Batı’nın Doğu’yla imtihanı genelde Batılı’nın memur-asker sıfatıyla bölgeye gönderilmesiyle ya da ana akım medyanın Doğu’da yaşananlarla ilgili yazıp çizdikleri ile gerçekleşir. Batı’nın Doğu’yla tanışması her zaman bu koşullarda gerçekleşir ve bu koşul tamamiyle devlet kökenlidir.
Türkiye’de on yıllardır süren bir iç savaş var. Öncelikle bu gerçeklik kabul edilmelidir. Onbinlerce insan yanlışlıkla öldürülmüş olamaz. Batı insanı yaşadığı bölge itibariyle savaşın sıcaklığını hissetmediğinden ve Doğu’da yaşananları televizyondan film veya futbol maçı seyreder gibi izlediğinden savaşın yaşandığını kabul etmeyerek bir devlet söylemi olarak ”terörle mücadele” edildiğini söyler.
Bunu söyleyen kişi muhtemel ki sokaklarından hiç tank geçmemiş, savaş uçakları evinin çatısından yakın mesafe uçuş gerçekleştirmemiş, köyü yakılmamış, dipçikle başın nasıl ezildiğine şahit olmamış, sokakları hiç kan kokmamıştır. Dolayısıyla adli davalar dışında adliye salonlarını hiç aşındırmamış, hapisanelerde hiç yatmamış yahut bir yakınını uzun yıllar hapisaneden çıkmasını beklememiştir. Halbuki Doğu’da yaşayan bölge insanı bu tür zulmü uzun zamandır hemen hemen hergün yaşamaktadır. Dolayısıyla her evin bir tutsağı veya savaşta öldürülmüş bir yakını vardır. Savaşı sıcağı sıcağına yaşamaktadır.
90’lı yıllarda Cizre’de çocuk olmak ile yine 90’lı yıllarda İzmir’de çocuk olmak elbette çok farklıydı. Sözgelimi İzmir’de o yıllarda çocuklar mahallelerinin boş arazisinde misket oynarken Cizre’de çocuklar akşamki çatışmadan arta kalan boş mermi kovanlarıyla kule yapmaya çalışıyordu.
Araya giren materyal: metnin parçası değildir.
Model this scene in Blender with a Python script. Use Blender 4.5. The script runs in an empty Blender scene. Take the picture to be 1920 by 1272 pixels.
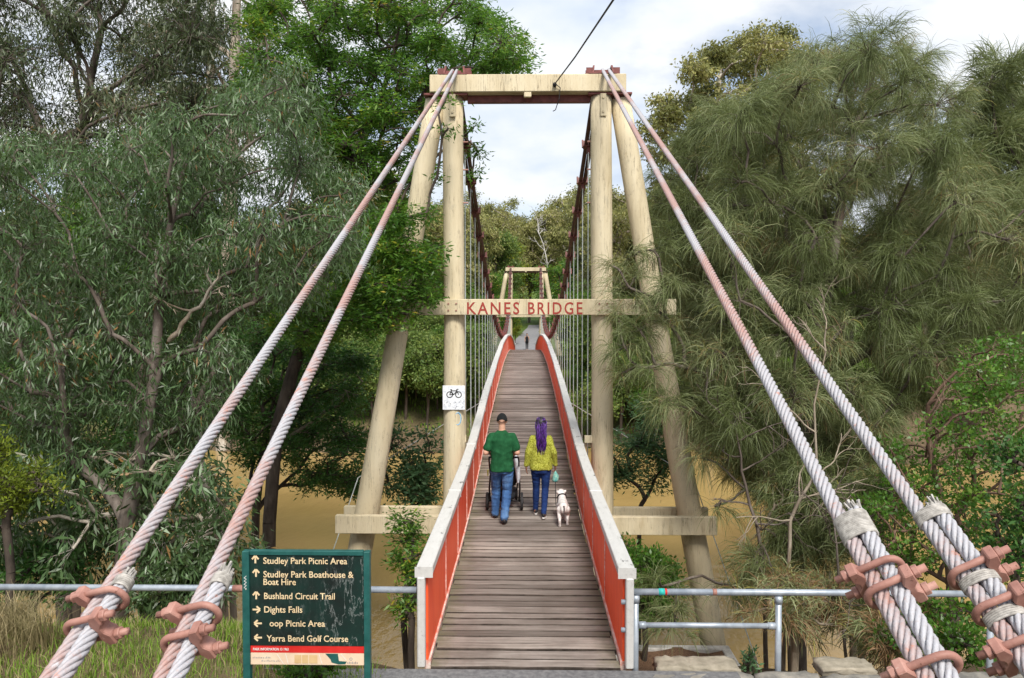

Batı’da çocukların başını okşaya okşaya her sabah varlıklarının Türk varlıklarına armağan etmeleri tembihlenirken Doğu’da çocuklar bu ırkçı andın pratiğini kendi üzerlerinde tüm şiddetiyle hissediyordu.
Her devlet kendisine biat edecek birey yetiştirmek ister. Boyun eğenin başını okşayarak yetiştirirken buna direnenin başını keserek yetiştirmeye çalışır. Dolayısıyla o çocuklar bugüne dek öldürülmediyse siyasi tercihleri de farklı olacaktır.
Bir insanın yaşadığı bölgede doğumundan itibaren yaşadıkları, şahit oldukları onun kişiliğini belirlemesinde önemli etkenlerden biri sayılır her zaman.
Batı’nın Doğu’ya bakış açısı genelde ”Gitmesek de, görmesek de o köy bizim köyümüzdür”, ”Orası terör yuvası” ve ”sürgün yeri” sözleriyle özetlenebilir.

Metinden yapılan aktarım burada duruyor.